Monkeys Are Always Funny

Thursday, January 19, 2006

Underworld:Evolution - * (BAD MOVIE ALERT!!!!!)


Ever had food poisoning? Well, remember how after you had it - and endured all the wonderful effects of salmonella or whatever it was that felled you - you swore you'd never, ever eat whatever it was that made you sick again? And that for a period of time the mere thought of that food was enough to make you feel like puking?

That's kind of the way I felt after seeing Underworld a few years ago. All I remember about it is that even though it featured Kate Beckinsale playing a vampire who spent the entire movie traipsing around in a skin tight leather bodysuit, it still somehow managed to stink out loud. It rocketed to the top of my Ten Worst list for '03, and I swore I'd never, ever watch it again.

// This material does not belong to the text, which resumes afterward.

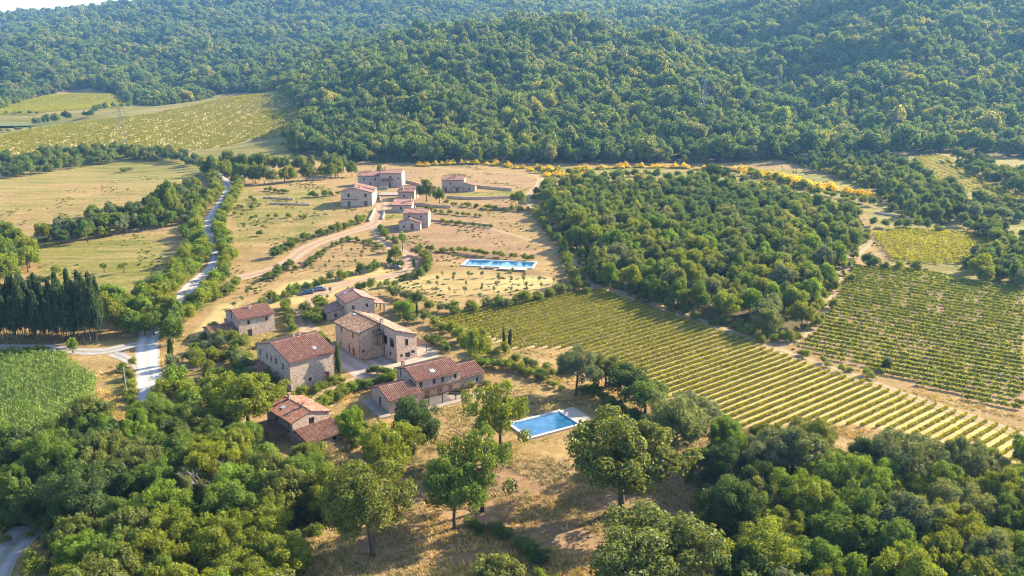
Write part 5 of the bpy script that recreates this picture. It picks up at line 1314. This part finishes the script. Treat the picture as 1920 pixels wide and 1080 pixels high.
# ---- vineyards: every row one thing (> foliage, posts)
def vine_rows(poly, dpx, spacing, label, group, dens, wid, ht, gap, tint, skip_ends=0.0, max_rows=400, seed=1, far_word='forest track', stuff=None, qs=.24):
    rg = np.random.default_rng(seed); P = np.array([q[:2] for q in poly]); a, b = at(*dpx[0]), at(*dpx[1]); t = (b - a)[:2]; t /= np.linalg.norm(t); n = np.array([-t[1], t[0]])
    pu, pv = P @ t, P @ n; rows = []
    for v in np.arange(pv.min() + spacing * .5, pv.max(), spacing):
        xs = []
        for k in range(len(P)):
            v1, v2 = pv[k], pv[(k + 1) % len(P)]
            if (v1 > v) != (v2 > v): xs.append(pu[k] + (pu[(k + 1) % len(P)] - pu[k]) * (v - v1) / (v2 - v1))
        xs.sort()
        for u0, u1 in zip(xs[::2], xs[1::2]):
            if u1 - u0 > 6: rows.append((v, u0 + rg.uniform(0, 1.5), u1 - rg.uniform(0, 1.5)))
    AV, AF, base = [], [], 0
    for ri, (v, u0, u1) in enumerate(rows):
        L = u1 - u0; m = int(L * dens); s = rg.uniform(0, L, m)
        ph = rg.uniform(0, 99); keep = (np.sin(s * .55 + ph) + np.sin(s * 1.7 + ph * 2) + np.sin(s * .13 + ph * 3) + rg.normal(0, .5, m)) > gap; s = s[keep]; m = len(s)
        if m < 8: continue
        blob = .75 + .35 * np.sin(s * 5.2 + ph) * np.sin(s * 1.1)
        off = rg.normal(0, wid * .42, m) * blob; zz = .25 + (ht - .25) * rg.beta(1.6, 1.2, m) * (.8 + .25 * blob)
        xy = t * (u0 + s)[:, None] + n * (v + off)[:, None]; C = np.c_[xy, hz(xy[:, 0], xy[:, 1]) + zz]
        nr = np.c_[n[None] * np.sign(off)[:, None] * .5, np.full(m, .9)] + rg.normal(0, .45, (m, 3)); nr /= np.linalg.norm(nr, axis=1)[:, None]
        if stuff:
            V, F = leaf_quads(C, nr, qs * rg.uniform(.7, 1.3, m), rg); AV.append(V); AF.append(F + base); base += len(V); continue
        o = np.array([*(t * u0 + n * v), 0]); o[2] = float(hz(o[0], o[1]))
        V, F = leaf_quads(C - o, nr, qs * rg.uniform(.7, 1.3, m), rg)
        root = empty('vine_row', tuple(o)); tag(root, label.format(o=ordinal(ri + 1)), 'vine row', group)
        c0 = GREEN[tint]; f = link('foliage', mesh_np('foliage', V, F, M['vine']), root); j = rnd.uniform(.9, 1.1); f.color = (c0[0] * j, c0[1] * j, c0[2], 1)
        mb = MB(); sp = np.arange(0, L, 5.5)
        for q in sp:
            p = t * (u0 + q) + n * v; z = float(hz(p[0], p[1])); dx, dy, dz = p[0] - o[0], p[1] - o[1], z - o[2]
            mb.box(dx - .05, dx + .05, dy - .05, dy + .05, dz - .3, dz + ht + .12)
        if not len(mb.v): mb.box(-.05, .05, -.05, .05, -.3, ht)
        tag(mb.build('posts', M['post'], root), kind='stuff')
    if stuff:
        o = link(stuff, mesh_np(stuff, np.concatenate(AV), np.concatenate(AF), M['vine'])); o.color = (*GREEN[tint], 1); tag(o, label, 'vineyard', kind='stuff')
    return rows
GREEN['vine gold'] = (.235, .235, .012); GREEN['vine green'] = (.165, .20, .016)
vine_rows(Z['VY1'], ((1440, 720), (1540, 682)), 2.25, 'vine row of the bright striped vineyard, {o} from its bottom right corner', 'rows of the striped vineyard', 34, .34, 1.05, -2.9, 'vine gold', seed=61, qs=.27)
vine_rows(Z['VY2'], ((1652, 582), (1877, 620)), 3.4, 'trellised row of the patchy right vineyard, {o} row counted from the forest track', 'rows of the patchy vineyard', 44, .55, 1.45, -1.15, 'vine green', seed=62, qs=.27)
vine_rows(Z['VY3'], ((1680, 455), (1800, 466)), 2.9, 'row of the small vineyard above the patchy one, {o} row counted from its near edge', 'rows of the small right vineyard', 20, .8, 1.7, -1.5, 'vine gold', seed=63, qs=.3)
vine_rows(Z['VY4'], ((1725, 305), (1870, 368)), 5.4, 'row of the far right hillside vineyard, {o} row counted from its lower edge', 'rows of the far right vineyard', 14, .6, 1.7, -1.9, 'vine gold', seed=64, qs=.34)
vine_rows(Z['VY5'], ((100, 262), (420, 210)), 7.5, 'broad patchy vineyard covering the left hill below the far woods', None, 30, .9, 2.0, -1.1, 'vine gold', seed=65, stuff='hill_vineyard', qs=.42)
vine_rows(Z['VY6'], ((60, 195), (200, 190)), 4.5, 'small green vineyard dome beside the lake', None, 9, 1.2, 1.9, -1.6, 'vine gold', seed=66, stuff='dome_vineyard', qs=.5)

# ---- masses nobody could count: woods on the hills and the maize, instanced on points
PC = {}
def proto_coll(name, meshes):
    c = bpy.data.collections.new(name)
    for i, me_ in enumerate(meshes):
        o = bpy.data.objects.new('%s_%02d' % (name, i), me_); c.objects.link(o)
    PC[name] = c; return c
def scatter(name, pts, scl, coll, npro, label, cat, seed=1):
    rg = np.random.default_rng(seed); n = len(pts)
    me_ = bpy.data.meshes.new(name); me_.vertices.add(n); me_.vertices.foreach_set('co', np.asarray(pts, np.float32).ravel())
    for an, ty, data in (('size', 'FLOAT_VECTOR', scl), ('turn', 'FLOAT_VECTOR', np.c_[rg.normal(0, .05, (n, 2)), rg.uniform(0, 6.28, n)]), ('pick', 'INT', rg.integers(0, npro, n))):
        a = me_.attributes.new(an, ty, 'POINT'); a.data.foreach_set('vector' if ty == 'FLOAT_VECTOR' else 'value', np.asarray(data, np.float32 if ty != 'INT' else np.int32).ravel())
    o = link(name, me_); tag(o, label, cat, kind='stuff')
    g_ = bpy.data.node_groups.new(name, 'GeometryNodeTree'); g_.interface.new_socket('Geometry', in_out='INPUT', socket_type='NodeSocketGeometry'); g_.interface.new_socket('Geometry', in_out='OUTPUT', socket_type='NodeSocketGeometry')
    gi, go = g_.nodes.new('NodeGroupInput'), g_.nodes.new('NodeGroupOutput'); ci = g_.nodes.new('GeometryNodeCollectionInfo'); ci.inputs['Collection'].default_value = coll; ci.inputs['Separate Children'].default_value = True; ci.inputs['Reset Children'].default_value = True
    ip = g_.nodes.new('GeometryNodeInstanceOnPoints'); ip.inputs['Pick Instance'].default_value = True
    def att(nm, ty):
        x = g_.nodes.new('GeometryNodeInputNamedAttribute'); x.data_type = ty; x.inputs['Name'].default_value = nm; return [s for s in x.outputs if s.enabled and s.name == 'Attribute'][0]
    g_.links.new(gi.outputs[0], ip.inputs['Points']); g_.links.new(ci.outputs[0], ip.inputs['Instance'])
    e = g_.nodes.new('FunctionNodeEulerToRotation'); g_.links.new(att('turn', 'FLOAT_VECTOR'), e.inputs[0]); g_.links.new(e.outputs[0], ip.inputs['Rotation'])
    g_.links.new(att('size', 'FLOAT_VECTOR'), ip.inputs['Scale']); g_.links.new(att('pick', 'INT'), ip.inputs['Instance Index']); g_.links.new(ip.outputs[0], go.inputs[0])
    md = o.modifiers.new('scatter', 'NODES'); md.node_group = g_
    return o
FARM = [crown('far_crown', 200 + i, 24, 46, .115, M['far'], .25, 2.0, (.30, .46)) for i in range(6)] + [crown('far_crown', 220, 26, 40, .115, M['far'], .2, 2.0, (.24, .36), taper=.5)]
far_c = proto_coll('far_tree', FARM)
def thin_far(x, y):
    return np.hypot(x, y)
def forest(name, poly, spacing0, label, seed, holes=(), sel=None):
    """jittered grid whose spacing grows with distance; trees no nearby camera could see are left out"""
    rg = np.random.default_rng(seed); P = np.array([q[:2] for q in poly]); lo, hi = P.min(0), P.max(0); hi[1] = min(hi[1], 2700); out = []
    y = max(lo[1], 100.0)
    while y < hi[1]:
        sp = spacing0 * (1 + max(0, y - 550) / 2600); x0, x1 = max(lo[0], -y * .78 - 60), min(hi[0], y * .78 + 60)
        if x1 > x0:
            x = np.arange(x0, x1, sp); x = x + rg.uniform(-.42, .42, len(x)) * sp; yy = y + rg.uniform(-.42, .42, len(x)) * sp
            out.append(np.c_[x, yy, np.full(len(x), sp)])
        y += sp * .92
    A = np.concatenate(out); A = A[inpoly(A[:, 0], A[:, 1], P)]
    for h_ in holes: A = A[~inpoly(A[:, 0], A[:, 1], np.array([q[:2] for q in h_]))]
    z = hz(A[:, 0], A[:, 1]); vis = np.ones(len(A), bool); tgt = z + 16
    for f in np.linspace(.2, .985, 60): vis &= CAMZ + (tgt - CAMZ) * f > hz(A[:, 0] * f, A[:, 1] * f) - 2
    pyt = project(np.array([A[:, 0], A[:, 1], z - 2]))[1]; vis &= (pyt > -90)
    A, z = A[vis], z[vis]
    if sel is not None: k = sel(A); A, z = A[k], z[k]
    gp = np.sin(A[:, 0] * .047 + np.sin(A[:, 1] * .021) * 2) * np.sin(A[:, 1] * .039 + np.sin(A[:, 0] * .017) * 2) + rg.normal(0, .35, len(A)); k = gp < .95; A, z = A[k], z[k]
    r = A[:, 2] * (.32 + .6 * rg.beta(1.4, 1.9, len(A))); big = rg.random(len(A)) < .08; r[big] *= 1.5
    hgt = (4.0 + r * 1.35) * rg.uniform(.75, 1.35, len(A))
    return scatter(name, np.c_[A[:, 0], A[:, 1], z - .2], np.c_[r, r, hgt / 2], far_c, len(FARM), label, 'wood', seed)
far_holes = [Z['VY5'], Z['VY6'], WLD['CLEAR']]
ridge = lambda A: hz(A[:, 0], A[:, 1])
forest('hill_wood', WLD['FOREST'], 8.2, 'continuous oak woodland clothing all the hills behind the hamlet', 301, far_holes)
rm = np.array(REST_MID); zz = hz(rm[:, 0], rm[:, 1]); rr_ = NP.uniform(3.9, 5.6, len(rm)); OAKF = [m_.copy() for m_ in OAKM[:5]]
for m_ in OAKF: m_.materials.clear(); m_.materials.append(M['far'])
mid_c = proto_coll('mid_tree', OAKF)
scatter('central_wood', np.c_[rm, zz - .2], np.c_[rr_, rr_, NP.uniform(4.2, 5.6, len(rm))], mid_c, len(OAKF), 'remaining dense oaks filling the back of the central wood', 'wood', 302)
sp_ = poisson(WLD['SCRUB'], 6.2, 2500, np.random.default_rng(303)); rr_ = NP.uniform(2.6, 5.0, len(sp_))
scatter('scrub_wood', np.c_[sp_, hz(sp_[:, 0], sp_[:, 1]) - .2], np.c_[rr_, rr_, rr_ * NP.uniform(.9, 1.2, len(rr_))], mid_c, len(OAKF), 'scrubby wood between the broom bank and the far right vineyard', 'wood', 304)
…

And then came this week, when my critic's duties sent me to a theater to see Underworld: Evolution. Right when the movie began, all the horrid memories of the first one came flooding back - the way-too stylized dark and rainy palette, the godawful special effects and the hideously moronic story about a centuries-old battle between vampires and werewolves. Yes, I felt like puking.

The new one picks up where the original left off, unfortunately for everyone. Beckinsale returns as the leather-clad vampire, and someone named Scott Speedman - I am shocked! Shocked! that he hasn't become a big star after his performance in the original - returns as some sort of half vampire/half werewolf who used to be human. Let's just say Speedman won't need to be polishing up his Oscar speech.

Speaking of polishing up his Oscar speech, did you catch Philip Seymour Hoffman at the Golden Globes the other night? He's the front-runner to win the Best Actor Oscar this year for Capote, and now I know why: He has clearly eaten all his competitors. I mean, have a salad, my friend. And there's something to be said for not buying into the movie star glamour thing, but Philip, my man, would it be too much to ask to tuck in your shirt and pull up your tie? You're accepting a supposedly prestigious award, not playing one of the Blues Brothers.

But back to Underworld: Evolution, which spends much of its time recapping what happened in the first movie, which is probably a good idea since not a whole lot of people saw that one. It makes you wonder just what it takes to earn a sequel these days (as if the existence of Deuce Bigalow: European Gigolo and Big Momma's House 2 hadn't done that already). Time was, a movie actually needed to be a hit to get a sequel. But Underworld could barely even be called a modest success - it earned just over $50 million bucks at the US box office and its worldwide take never cracked $100 million.

Just how unpleasant is the sequel? Within the first ten minutes, the movie offers dozens of beheadings that result in rivers of blood, a graphic autopsy and - just in case you don't think you're getting your money's worth - a little projectile vomiting. Beckinsale shows up in her leather get-up, but not even Kate's outfit can distract us from the movie's absurdly high crap factor. Once again, we get vampires against werewolves. Apparently, 800 years ago there were these twin brothers, see? One of them turned into a vampire and became the vampire leader. The other went the werewolf route, because, as everyone knows, that's where all the money was back then. Plus - as Michael J. Fox and Jason Bateman once taught us - those cats can really hoop it up.

After some unpleasantness between the siblings, the werewolf brother got himself locked up for all time in a secret underground cell. This is the part where you might ask why, if they were going to lock him up for all time, didn't they just go ahead and kill him? I wish I had an answer for that. I really do. So now, 8 centuries later, the vampire brother - who sometimes sprouts wings and would list "impaling" as one of his hobbies on his myspace profile - is hellbent to find the key to his locked-up bro's underground cell and set him free. For what, who knows? Maybe they want to enter The Amazing Race together. The better question is, if they wanted to lock this werewolf brother up in a secret underground cell for all time, why'd they make a key?

I think you get the idea that this is a terrible, terrible movie. Another sequel is probably inevitable, especially since the original's lack of critical or commercial success wasn't enough to prevent this one. But if this is evolution, I can't imagine what comes next.